Besides the mind and the body, the breath is the third limb on the path of self-mastery through meditation. It is well established that there is a link between the mind and the breath. When we gain conscious control over one, the other naturally follows. Rather than separate the two, it is easier to simultaneously work on both the mind and the breath. Harboring negative emotions such as anger and frustration, changes our breathing pattern. It becomes shallow, coarse, and more rapid in frequency. In contrast, when we entertain positive feelings such as happiness and contentment, our breathing becomes softer, more subtle, and we begin to take slow and deep breaths.

We can experience this for ourselves by doing the following experiment. Stand in front of a mirror and recall a situation or a person that made you angry or frustrated. Now tense the facial muscles and begin to frown. While doing this, take a deep breath. You may notice that the breath is coarse, it is hard to take a full deep breath, and it is hard to involve the diaphragm in our breathing. Relax for a few minutes and recall a situation or an experience that brought you happiness. Smiling will become easy and natural, and when you take a deep breath, you may notice that the breath is softer, it is easier to take a full breath, and the diaphragm comes into play. It contracts and moves downwards, allowing more air to enter the lungs.

In practice, it may be easier to alternate between watching the mind and watching the breath. If one does only one type of activity, we risk losing our alertness. A timer with a soft chime can help our practice, especially when we alternate between observing the mind and the breath. In the first round, we can start by watching the mind, followed by the breath, and the second could be done in reverse. This technique will help us learn how to consciously and at will, move our attention and focus from one object to another while also training ourselves to hold our concentration.

We can also combine focusing on the mind and the breath simultaneously using visualization to link positive feelings and emotions to our incoming and outgoing breaths. One example is breathing in contentment and breathing out gratitude. As we breathe in thoughts of contentment, we can visualize feeling whole and complete and happy with everything we have. While breathing out, we can express gratitude towards nature and existence for creating this vast expanse of life and energy all around us.

The more we study and observe how our mind operates without analyzing individual thoughts, the more we learn about what works and what does not.

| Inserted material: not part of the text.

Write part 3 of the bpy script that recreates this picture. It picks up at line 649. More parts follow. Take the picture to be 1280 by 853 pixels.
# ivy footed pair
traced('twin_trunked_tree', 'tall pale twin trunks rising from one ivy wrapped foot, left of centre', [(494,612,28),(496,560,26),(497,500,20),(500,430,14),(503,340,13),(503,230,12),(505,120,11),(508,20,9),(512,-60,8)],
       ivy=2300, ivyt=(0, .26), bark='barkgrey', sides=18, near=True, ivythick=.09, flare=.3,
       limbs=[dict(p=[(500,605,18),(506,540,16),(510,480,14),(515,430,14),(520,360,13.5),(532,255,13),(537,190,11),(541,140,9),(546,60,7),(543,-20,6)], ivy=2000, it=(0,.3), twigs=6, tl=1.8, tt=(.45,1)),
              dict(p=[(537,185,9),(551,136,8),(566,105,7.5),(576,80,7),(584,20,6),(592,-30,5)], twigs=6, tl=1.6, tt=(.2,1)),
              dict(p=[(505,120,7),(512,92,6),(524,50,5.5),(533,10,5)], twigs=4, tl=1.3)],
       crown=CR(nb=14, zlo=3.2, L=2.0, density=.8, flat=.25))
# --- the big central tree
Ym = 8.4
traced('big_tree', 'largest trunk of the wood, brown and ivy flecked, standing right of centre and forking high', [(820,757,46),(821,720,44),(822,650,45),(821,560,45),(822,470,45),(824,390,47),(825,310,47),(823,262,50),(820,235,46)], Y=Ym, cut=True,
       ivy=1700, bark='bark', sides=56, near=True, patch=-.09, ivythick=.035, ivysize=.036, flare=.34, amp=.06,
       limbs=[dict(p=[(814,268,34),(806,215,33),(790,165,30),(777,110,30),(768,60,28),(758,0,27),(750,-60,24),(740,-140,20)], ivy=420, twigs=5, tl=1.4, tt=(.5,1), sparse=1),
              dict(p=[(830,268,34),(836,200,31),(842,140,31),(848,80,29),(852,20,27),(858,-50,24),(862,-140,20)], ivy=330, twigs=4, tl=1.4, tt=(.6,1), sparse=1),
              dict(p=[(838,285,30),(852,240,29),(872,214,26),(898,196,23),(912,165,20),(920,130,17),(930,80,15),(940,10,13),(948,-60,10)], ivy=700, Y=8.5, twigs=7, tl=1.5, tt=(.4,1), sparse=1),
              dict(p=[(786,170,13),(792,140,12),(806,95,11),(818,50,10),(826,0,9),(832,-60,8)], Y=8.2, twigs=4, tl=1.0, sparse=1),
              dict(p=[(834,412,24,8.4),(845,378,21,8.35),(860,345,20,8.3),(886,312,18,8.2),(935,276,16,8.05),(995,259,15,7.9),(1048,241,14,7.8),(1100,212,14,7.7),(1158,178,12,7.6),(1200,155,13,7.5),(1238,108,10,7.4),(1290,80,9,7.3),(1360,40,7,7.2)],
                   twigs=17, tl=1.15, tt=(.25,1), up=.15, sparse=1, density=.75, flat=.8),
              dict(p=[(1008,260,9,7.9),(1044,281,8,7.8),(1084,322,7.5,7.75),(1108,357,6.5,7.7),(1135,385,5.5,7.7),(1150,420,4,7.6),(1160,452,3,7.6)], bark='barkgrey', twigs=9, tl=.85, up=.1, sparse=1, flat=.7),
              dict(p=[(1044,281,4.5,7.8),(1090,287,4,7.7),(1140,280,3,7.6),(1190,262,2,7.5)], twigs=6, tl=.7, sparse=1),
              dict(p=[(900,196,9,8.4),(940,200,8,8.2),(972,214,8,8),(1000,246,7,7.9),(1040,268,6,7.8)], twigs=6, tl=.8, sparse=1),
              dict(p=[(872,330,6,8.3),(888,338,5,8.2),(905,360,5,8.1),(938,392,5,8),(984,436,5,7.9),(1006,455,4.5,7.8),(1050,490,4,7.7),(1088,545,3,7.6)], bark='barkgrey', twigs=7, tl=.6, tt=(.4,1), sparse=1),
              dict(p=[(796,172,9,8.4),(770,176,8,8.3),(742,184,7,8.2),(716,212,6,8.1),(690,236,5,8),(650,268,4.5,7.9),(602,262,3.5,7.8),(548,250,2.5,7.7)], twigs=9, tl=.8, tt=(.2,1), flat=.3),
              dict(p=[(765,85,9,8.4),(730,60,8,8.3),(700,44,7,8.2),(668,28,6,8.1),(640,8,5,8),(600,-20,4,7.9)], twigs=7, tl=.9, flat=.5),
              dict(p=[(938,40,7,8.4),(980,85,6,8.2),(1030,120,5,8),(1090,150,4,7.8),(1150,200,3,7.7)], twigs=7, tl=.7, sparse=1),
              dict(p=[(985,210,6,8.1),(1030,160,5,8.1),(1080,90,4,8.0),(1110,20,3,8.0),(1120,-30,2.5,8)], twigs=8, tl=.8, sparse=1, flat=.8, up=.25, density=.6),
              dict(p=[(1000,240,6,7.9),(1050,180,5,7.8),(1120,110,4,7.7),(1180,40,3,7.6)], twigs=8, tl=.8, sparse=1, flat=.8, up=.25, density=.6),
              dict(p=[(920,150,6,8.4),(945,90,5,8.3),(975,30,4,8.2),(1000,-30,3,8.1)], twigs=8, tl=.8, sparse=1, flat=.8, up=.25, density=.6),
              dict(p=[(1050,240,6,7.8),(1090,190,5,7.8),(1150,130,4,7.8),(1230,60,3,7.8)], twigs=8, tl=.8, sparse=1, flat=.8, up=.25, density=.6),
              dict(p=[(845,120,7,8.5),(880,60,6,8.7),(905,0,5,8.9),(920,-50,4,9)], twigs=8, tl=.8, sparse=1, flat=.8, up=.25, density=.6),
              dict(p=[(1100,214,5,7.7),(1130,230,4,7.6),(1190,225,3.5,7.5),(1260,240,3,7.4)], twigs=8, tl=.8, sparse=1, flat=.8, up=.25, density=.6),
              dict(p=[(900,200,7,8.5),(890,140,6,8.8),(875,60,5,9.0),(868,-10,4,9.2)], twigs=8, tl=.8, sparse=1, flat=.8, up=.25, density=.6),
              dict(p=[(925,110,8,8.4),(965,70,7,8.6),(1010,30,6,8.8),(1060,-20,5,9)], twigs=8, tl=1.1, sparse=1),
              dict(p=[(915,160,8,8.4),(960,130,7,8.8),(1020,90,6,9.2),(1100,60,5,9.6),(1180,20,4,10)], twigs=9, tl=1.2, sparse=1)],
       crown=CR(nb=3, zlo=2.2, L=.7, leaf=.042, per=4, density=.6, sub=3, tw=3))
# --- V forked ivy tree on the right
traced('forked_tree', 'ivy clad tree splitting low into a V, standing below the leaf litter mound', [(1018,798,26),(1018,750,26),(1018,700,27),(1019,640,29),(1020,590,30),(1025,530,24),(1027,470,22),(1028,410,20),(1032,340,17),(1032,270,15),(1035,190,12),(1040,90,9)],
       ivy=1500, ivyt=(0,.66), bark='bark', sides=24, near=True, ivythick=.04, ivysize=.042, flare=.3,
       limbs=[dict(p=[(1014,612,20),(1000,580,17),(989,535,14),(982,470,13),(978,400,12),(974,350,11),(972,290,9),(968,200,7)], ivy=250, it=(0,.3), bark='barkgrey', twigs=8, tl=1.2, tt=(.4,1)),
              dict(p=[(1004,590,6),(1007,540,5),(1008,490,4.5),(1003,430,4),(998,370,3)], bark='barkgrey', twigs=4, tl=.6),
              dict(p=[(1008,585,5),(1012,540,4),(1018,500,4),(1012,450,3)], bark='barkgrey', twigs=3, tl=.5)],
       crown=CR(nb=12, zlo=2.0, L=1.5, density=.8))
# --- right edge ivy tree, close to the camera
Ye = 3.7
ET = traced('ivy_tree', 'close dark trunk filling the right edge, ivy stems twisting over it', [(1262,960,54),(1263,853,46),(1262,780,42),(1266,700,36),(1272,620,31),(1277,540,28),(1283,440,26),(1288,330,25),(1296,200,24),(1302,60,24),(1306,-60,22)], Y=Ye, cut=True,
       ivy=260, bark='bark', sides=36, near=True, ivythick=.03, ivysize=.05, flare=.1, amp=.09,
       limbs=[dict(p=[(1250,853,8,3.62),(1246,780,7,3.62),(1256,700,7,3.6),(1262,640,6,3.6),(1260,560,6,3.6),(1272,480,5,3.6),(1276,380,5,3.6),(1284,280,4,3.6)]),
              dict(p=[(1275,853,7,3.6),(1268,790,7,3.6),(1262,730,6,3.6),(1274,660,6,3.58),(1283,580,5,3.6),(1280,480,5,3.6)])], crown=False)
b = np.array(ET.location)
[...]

The key is to remain alert and focused while meditating.

In summary

  • Meditation is getting to know oneself.
  • Letting go of expectations and preconditions is liberating.
  • Body, mind, and breath are the three foundational elements of any meditative practice.
  • Caring for the body and maintaining good health is essential for success in meditation.
  • Posture is important. Keeping the spine erect helps maintain balance and ease while seated.
  • The gates of meditation open when the mind is still and quiet.
  • It is essential to work alongside and not against the mind.
  • Focus, attention, and concentration help us dissociate from the mind’s wandering nature.
  • There is a link between the mind and the breath. Calming the breath settles the mind, and vice-versa.